Ela tesa, medrosa, o olhar vago e sem rumo: quase cega. Não tinha molejo nenhum no corpo, apesar do axé, e segurava um copo térmico preto com canudo. Pensei: Ela não vai conseguir engolir esse líquido espinhoso, a garganta fechada e a língua morta. E então, ele farto de agredir, começou a dizer que iria embora. Ela acenou com a mão, consentindo. E ele foi, por um tempo. E voltou.

Eu sapateava fazia tempo, para perguntar se ela queria ajuda. Quando ele se foi, mergulhei nela: - Você precisa de ajuda? A resposta engasgada, tremida e clássica: - Não, obrigada. E sorriu sem cor. Havia medo dele, da família, das amigas, dos julgamentos, do desamparo e tantos outros.

Mas eu me escancarei irresignada sobre ela: - Eu sou advogada de família, trabalho com violência doméstica. Isso que você acabou de passar é violência doméstica. Você precisa de ajuda, de uma rede de apoio, amigas, familiares. Ela agradeceu.

Deslizei dois passos para o lado, pensando ter cumprido minha missão. Refleti ligeiro, fitei-a insatisfeita. Voltei os dois passos e indaguei: - Você quer meu telefone? Ela me olhou espantada, fez um ar de alívio, e disse: - Quero sim!

O agressor voltou. Meus pelos içaram. Imagine os dela. Continuava com aquele copo preto térmico e seu canudo, que não sabia fazer engolir uma gota. Dessa vez, ele não se aproximou tanto.

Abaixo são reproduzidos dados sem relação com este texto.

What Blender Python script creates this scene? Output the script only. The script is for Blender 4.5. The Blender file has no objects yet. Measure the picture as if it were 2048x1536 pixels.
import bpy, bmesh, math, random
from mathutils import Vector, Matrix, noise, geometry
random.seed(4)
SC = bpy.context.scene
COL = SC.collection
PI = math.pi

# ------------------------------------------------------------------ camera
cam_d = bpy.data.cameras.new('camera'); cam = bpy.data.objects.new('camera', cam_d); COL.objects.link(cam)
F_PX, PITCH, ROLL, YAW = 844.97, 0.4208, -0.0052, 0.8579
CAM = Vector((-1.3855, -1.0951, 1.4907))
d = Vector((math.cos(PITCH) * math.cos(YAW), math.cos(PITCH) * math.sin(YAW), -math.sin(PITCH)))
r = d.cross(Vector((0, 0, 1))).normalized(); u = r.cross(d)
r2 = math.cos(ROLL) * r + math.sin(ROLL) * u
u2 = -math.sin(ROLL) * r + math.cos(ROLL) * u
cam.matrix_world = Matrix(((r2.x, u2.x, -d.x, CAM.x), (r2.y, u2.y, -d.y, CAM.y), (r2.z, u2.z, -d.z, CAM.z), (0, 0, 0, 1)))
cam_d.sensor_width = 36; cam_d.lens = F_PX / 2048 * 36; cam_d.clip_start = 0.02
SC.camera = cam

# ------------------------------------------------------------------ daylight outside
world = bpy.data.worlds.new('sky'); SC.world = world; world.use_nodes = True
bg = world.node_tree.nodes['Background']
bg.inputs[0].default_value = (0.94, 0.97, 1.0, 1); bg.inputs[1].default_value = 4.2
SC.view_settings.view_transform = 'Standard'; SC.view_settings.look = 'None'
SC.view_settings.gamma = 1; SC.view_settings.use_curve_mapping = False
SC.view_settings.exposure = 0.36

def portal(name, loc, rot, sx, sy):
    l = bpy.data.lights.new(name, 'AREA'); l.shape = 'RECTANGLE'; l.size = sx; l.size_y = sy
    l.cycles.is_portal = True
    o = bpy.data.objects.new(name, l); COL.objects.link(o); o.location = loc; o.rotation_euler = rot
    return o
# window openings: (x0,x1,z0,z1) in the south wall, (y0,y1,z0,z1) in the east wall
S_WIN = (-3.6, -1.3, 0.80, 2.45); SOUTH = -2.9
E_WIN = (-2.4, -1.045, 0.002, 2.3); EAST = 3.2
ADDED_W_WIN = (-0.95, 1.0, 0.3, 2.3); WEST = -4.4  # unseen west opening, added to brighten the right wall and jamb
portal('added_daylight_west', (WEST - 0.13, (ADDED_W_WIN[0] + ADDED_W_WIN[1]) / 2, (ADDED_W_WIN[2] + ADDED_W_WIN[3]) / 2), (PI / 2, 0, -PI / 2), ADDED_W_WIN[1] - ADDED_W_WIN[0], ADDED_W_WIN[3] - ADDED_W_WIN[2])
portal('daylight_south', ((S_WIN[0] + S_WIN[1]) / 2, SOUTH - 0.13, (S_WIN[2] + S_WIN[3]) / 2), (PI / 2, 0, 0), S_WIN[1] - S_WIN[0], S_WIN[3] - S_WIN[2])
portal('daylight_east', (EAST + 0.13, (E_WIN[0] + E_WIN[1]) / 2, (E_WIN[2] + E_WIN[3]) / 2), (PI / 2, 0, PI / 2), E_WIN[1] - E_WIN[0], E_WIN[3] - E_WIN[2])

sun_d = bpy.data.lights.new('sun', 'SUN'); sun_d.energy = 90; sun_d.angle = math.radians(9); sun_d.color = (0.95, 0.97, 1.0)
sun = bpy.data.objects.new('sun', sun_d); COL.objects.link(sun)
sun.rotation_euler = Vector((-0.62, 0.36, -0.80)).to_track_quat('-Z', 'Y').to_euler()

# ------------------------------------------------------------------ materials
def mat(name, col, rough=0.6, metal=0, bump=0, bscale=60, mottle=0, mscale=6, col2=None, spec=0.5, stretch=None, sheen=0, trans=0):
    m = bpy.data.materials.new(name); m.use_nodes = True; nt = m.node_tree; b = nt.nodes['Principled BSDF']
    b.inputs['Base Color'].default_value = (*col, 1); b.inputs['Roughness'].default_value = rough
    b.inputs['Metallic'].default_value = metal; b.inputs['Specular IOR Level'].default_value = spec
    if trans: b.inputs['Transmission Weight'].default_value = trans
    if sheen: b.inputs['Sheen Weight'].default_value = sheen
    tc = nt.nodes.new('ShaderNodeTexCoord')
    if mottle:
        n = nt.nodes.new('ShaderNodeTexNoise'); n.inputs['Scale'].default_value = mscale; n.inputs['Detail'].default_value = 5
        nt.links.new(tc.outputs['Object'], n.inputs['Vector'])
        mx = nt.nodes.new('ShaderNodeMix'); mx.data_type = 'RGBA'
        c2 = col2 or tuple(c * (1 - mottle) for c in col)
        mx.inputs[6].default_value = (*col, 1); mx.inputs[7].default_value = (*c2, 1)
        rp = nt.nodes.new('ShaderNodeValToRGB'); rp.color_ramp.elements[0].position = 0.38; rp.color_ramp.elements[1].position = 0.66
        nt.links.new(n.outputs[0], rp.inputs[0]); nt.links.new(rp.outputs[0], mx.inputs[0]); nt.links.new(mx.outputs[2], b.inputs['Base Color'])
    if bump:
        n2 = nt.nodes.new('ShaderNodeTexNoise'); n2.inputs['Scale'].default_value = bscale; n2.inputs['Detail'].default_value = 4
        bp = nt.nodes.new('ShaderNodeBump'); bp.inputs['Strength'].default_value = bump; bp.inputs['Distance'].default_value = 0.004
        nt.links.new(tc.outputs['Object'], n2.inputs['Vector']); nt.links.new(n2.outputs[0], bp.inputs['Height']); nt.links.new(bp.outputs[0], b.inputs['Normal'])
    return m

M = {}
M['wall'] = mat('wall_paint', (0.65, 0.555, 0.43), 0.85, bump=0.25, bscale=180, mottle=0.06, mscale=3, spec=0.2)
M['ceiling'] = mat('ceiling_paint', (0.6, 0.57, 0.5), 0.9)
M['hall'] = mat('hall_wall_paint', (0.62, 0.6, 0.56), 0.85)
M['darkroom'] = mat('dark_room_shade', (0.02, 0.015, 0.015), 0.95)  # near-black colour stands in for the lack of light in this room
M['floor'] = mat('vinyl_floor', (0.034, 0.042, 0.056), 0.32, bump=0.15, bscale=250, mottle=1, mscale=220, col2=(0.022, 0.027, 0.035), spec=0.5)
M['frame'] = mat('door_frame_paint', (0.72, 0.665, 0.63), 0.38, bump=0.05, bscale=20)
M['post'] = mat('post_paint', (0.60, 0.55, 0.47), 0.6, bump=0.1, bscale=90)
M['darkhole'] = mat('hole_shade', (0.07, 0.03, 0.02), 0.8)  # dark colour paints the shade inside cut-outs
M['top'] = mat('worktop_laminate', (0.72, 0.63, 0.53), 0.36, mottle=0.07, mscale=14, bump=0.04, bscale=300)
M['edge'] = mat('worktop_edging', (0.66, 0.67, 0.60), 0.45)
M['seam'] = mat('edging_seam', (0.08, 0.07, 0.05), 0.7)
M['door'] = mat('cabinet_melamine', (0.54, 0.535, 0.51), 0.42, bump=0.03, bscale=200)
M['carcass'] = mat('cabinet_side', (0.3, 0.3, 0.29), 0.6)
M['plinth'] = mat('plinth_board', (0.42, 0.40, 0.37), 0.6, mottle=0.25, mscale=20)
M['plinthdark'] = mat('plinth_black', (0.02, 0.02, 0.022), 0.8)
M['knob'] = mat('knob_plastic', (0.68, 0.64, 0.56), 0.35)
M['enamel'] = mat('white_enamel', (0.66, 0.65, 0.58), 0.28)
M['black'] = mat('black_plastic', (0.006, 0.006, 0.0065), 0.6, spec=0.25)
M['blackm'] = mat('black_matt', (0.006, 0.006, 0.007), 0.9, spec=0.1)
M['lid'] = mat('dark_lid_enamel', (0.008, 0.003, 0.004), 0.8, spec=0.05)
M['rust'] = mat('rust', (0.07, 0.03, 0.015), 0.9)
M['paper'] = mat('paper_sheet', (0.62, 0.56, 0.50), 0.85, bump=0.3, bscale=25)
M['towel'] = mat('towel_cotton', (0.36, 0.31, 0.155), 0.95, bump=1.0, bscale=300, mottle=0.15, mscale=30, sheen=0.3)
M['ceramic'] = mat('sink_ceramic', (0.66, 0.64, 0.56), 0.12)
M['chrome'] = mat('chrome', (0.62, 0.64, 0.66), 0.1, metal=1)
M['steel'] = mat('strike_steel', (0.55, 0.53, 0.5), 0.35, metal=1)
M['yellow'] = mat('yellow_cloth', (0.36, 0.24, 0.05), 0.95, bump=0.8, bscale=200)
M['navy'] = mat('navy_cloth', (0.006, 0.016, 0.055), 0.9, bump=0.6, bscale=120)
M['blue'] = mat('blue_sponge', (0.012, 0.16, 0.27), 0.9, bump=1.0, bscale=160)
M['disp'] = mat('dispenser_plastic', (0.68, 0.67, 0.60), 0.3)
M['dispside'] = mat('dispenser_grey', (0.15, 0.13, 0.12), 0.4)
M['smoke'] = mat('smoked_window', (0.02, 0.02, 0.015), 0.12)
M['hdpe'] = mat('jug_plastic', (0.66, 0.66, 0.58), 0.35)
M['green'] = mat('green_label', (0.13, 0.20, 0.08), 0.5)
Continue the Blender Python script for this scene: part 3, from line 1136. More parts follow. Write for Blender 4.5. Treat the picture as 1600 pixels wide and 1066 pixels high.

Perscrutei o salão, espalhando os olhos pelos quatro cantos. Mas minha vista já não a alcançou mais, não concretamente, porque ainda consigo vê-la agora: o estômago embrulhado, o medo, o corpo frio, as pernas trêmulas, a bebida amarga que carregava naquele copo preto e o fardo pesado que lhe sufoca os ombros.